Friday, April 10, 2009

Weekly THIS AND THAT for April 12, 2009: EASTER SUNDAY -- 50 Days of Celebration from Easter to Pentecost

THIS AND THAT:
FIFTY DAYS OF CELEBRATION FROM EASTER TO PENTECOST


We take a moment to wish all those in our parish family, and those visiting with us on this glorious and festive day, a blessed Easter.

It has been said that the human capacity for festivity arises from the ability to affirm all creation as good – from the ability to embrace, in one resounding “yes,” the length and breath, the heights and depths of our experience in and of this world. We see it in opening of our windows to let in some of the refreshing spring air. We see it in the first crocuses and forsythia sprouting through the soil, after a long cold frozen winter. We hear it the poignant descant of an oboe rising above a steady pulse sounded by an orchestra. We hear it in the delighted squeals of a child as its face is licked by the moist tongue and hot breath of a new puppy. We can hear it in the contented, prayerful whispers of an elderly woman – full of love, grace and years – as she prepares to pass through death to the other side of life, with quiet courage and dignity.

Saying “yes” to all of life, letting all of it in – that is festivity’s sustaining source. But there too is the rub. If the truth be known, few of us can say “yes” to anything for very long. We live, after all, in an intensely mobile culture of fast food, faster cars, disposable diapers and planned obsolescence. We know well the distinction between eating and dining, yet have little time or patience for the latter. Andy Warhol once quipped that our greatest goal is to be famous for fifteen minutes.

Have you ever noticed that at parties we do not carry on conversations, instead we “posture,” that is, we repeat to one another bits and pieces of dialogue from movies, beer commercials, sitcoms, or interviews with sports’ celebrities. Is it any small wonder that many in our society feel so isolated and so lonely. They are unable to connect; they are so incapable of forming relationships that last very long. It is no revelation then, that as individuals we find ourselves increasingly bored, angry, aggressive, and violent. Is it that we’re enraged and terrified by the awful emptiness that seems to stretch in every direction around us?

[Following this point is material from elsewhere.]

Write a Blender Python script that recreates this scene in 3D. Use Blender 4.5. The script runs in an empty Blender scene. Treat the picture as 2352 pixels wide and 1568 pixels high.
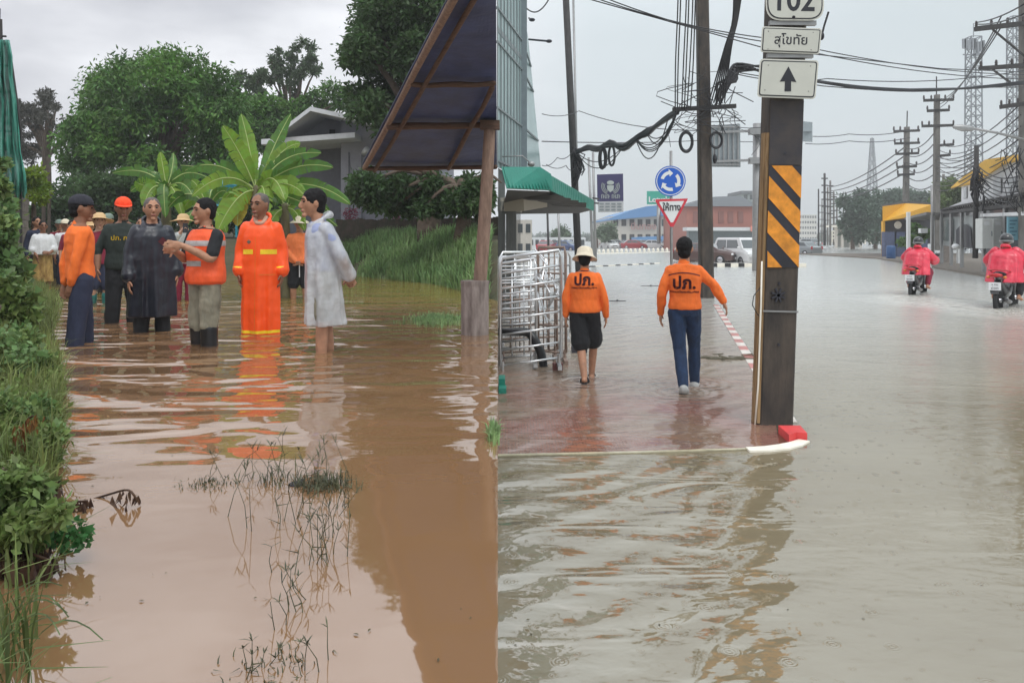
import bpy, bmesh, math, random
import numpy as np
from mathutils import Vector, Matrix, noise
from mathutils.bvhtree import BVHTree
PI = math.pi
SC = bpy.context.scene
COL = SC.collection
# ---------------------------------------------------------------- camera
F = 1800.0                                  # focal length in units of a 2352 x 1568 picture
CAMZ = 1.7
cam_d = bpy.data.cameras.new('camera')
cam = bpy.data.objects.new('camera', cam_d); COL.objects.link(cam)
cam.location = (0, 0, CAMZ); cam.rotation_euler = (PI / 2, 0, 0)
cam_d.sensor_width = 36; cam_d.lens = 36 * F / 2352
cam_d.shift_y = -239 / 2352
cam_d.clip_start = 0.05; cam_d.clip_end = 3000
SC.camera = cam
# ---------------------------------------------------------------- sky, sun, exposure
SUN_EL, SUN_AZ = math.radians(58), math.radians(150)
w = bpy.data.worlds.new('World'); SC.world = w; w.use_nodes = True
wn, wl = w.node_tree.nodes, w.node_tree.links
bg = wn['Background']
sky = wn.new('ShaderNodeTexSky'); sky.sky_type = 'NISHITA'; sky.sun_disc = False
sky.sun_elevation = SUN_EL; sky.sun_rotation = SUN_AZ; sky.dust_density = 4; sky.air_density = 1.5
def WN(t, **k):
    n = wn.new(t)
    for a, b in k.items(): setattr(n, a, b)
    return n
tc = WN('ShaderNodeTexCoord'); sep = WN('ShaderNodeSeparateXYZ'); wl.new(tc.outputs['Generated'], sep.inputs[0])
mp = WN('ShaderNodeMapping'); mp.inputs['Scale'].default_value = (1.0, 1.0, 2.6); wl.new(tc.outputs['Generated'], mp.inputs[0])
nz = WN('ShaderNodeTexNoise'); nz.inputs['Scale'].default_value = 2.3; nz.inputs['Detail'].default_value = 5; nz.inputs['Roughness'].default_value = .5
wl.new(mp.outputs[0], nz.inputs['Vector'])
cr = WN('ShaderNodeValToRGB'); cr.color_ramp.elements[0].position = .40; cr.color_ramp.elements[0].color = (.56, .57, .62, 1)
cr.color_ramp.elements[1].position = .58; cr.color_ramp.elements[1].color = (.94, .95, .99, 1); wl.new(nz.outputs['Fac'], cr.inputs[0])
cg = WN('ShaderNodeValToRGB'); cg.color_ramp.elements[0].position = .3; cg.color_ramp.elements[0].color = (.62, .70, .73, 1)
cg.color_ramp.elements[1].position = .7; cg.color_ramp.elements[1].color = (.72, .79, .83, 1); wl.new(nz.outputs['Fac'], cg.inputs[0])
mr = WN('ShaderNodeMapRange'); mr.inputs['From Min'].default_value = -.12; mr.inputs['From Max'].default_value = .10; wl.new(sep.outputs['X'], mr.inputs['Value'])
mx = WN('ShaderNodeMix', data_type='RGBA'); wl.new(mr.outputs[0], mx.inputs['Factor']); wl.new(cr.outputs[0], mx.inputs['A']); wl.new(cg.outputs[0], mx.inputs['B'])
# an overcast sky is brighter overhead than at the horizon
zr = WN('ShaderNodeMapRange'); zr.inputs['From Min'].default_value = .25; zr.inputs['From Max'].default_value = .95
zr.inputs['To Min'].default_value = 9.6; zr.inputs['To Max'].default_value = 20.0; wl.new(sep.outputs['Z'], zr.inputs['Value'])
sc_ = WN('ShaderNodeVectorMath', operation='SCALE'); wl.new(mx.outputs['Result'], sc_.inputs[0]); wl.new(zr.outputs[0], sc_.inputs['Scale'])
m2 = WN('ShaderNodeMix', data_type='RGBA'); m2.inputs['Factor'].default_value = .06
wl.new(sc_.outputs[0], m2.inputs['A']); wl.new(sky.outputs[0], m2.inputs['B']); wl.new(m2.outputs['Result'], bg.inputs[0])
bg.inputs[1].default_value = .115
sd = bpy.data.lights.new('sun', 'SUN'); sd.energy = 1.3; sd.angle = math.radians(25); sd.color = (1, .97, .93)
sun = bpy.data.objects.new('sun', sd); COL.objects.link(sun)
sun.rotation_euler = (PI / 2 - SUN_EL, 0, PI - SUN_AZ)
SC.view_settings.view_transform = 'Standard'; SC.view_settings.look = 'None'
SC.view_settings.exposure = 0; SC.view_settings.gamma = 1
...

Given such cultural conditioning, the Christian celebration of what our tradition, as Roman Catholics, calls “the blessed Pentecost” will strike many in our families and circles of friends as mad indeed. For today – Easter Sunday – we begin the celebration of fifty days of immersing ourselves in the Paschal Mystery! Fifty days of surrendering in joyful faith and committed love as the Spirit of God takes possession of our lives! Fifty days of what we call “mystagogy,” namely, of walking with the newly initiated of the Rite of Christian Initiation ever more deeply into the baptismal mysteries of death and resurrection. Good heavens; what an order that will be!

Perhaps one reason why such a prolonged celebration of the fifty days from Easter until Pentecost strikes us as difficult – if not downright absurd – is that we tend to link feasts and holidays with mindless hoopla. “Party time,” for many, is our, or at least their, invitation to obliterate consciousness, to “get wasted,” to “veg out,” to forget, or to become violent by getting embroiled in violent mob response following a lost championship or we hate the visiting team.

But a season of Christian festival is precisely the opposite. It is a time of intensified consciousness, finely turned awareness, awakened memory. The great fifty days of Pentecost are not an unwelcome, unrealistic, obligation to “party on,” even if we don’t feel like it, but instead an invitation to explore more deeply what one writer has called “the weather of the heart.” It is a time to awaken our memory of God’s presence and power in our lives, to look more closely at all the rich and varied textures of creation. In short, the fifty days from Easter to Pentecost is a season for learning how to speak a full-throated “yes” in a culture that wants to keep on saying “no.”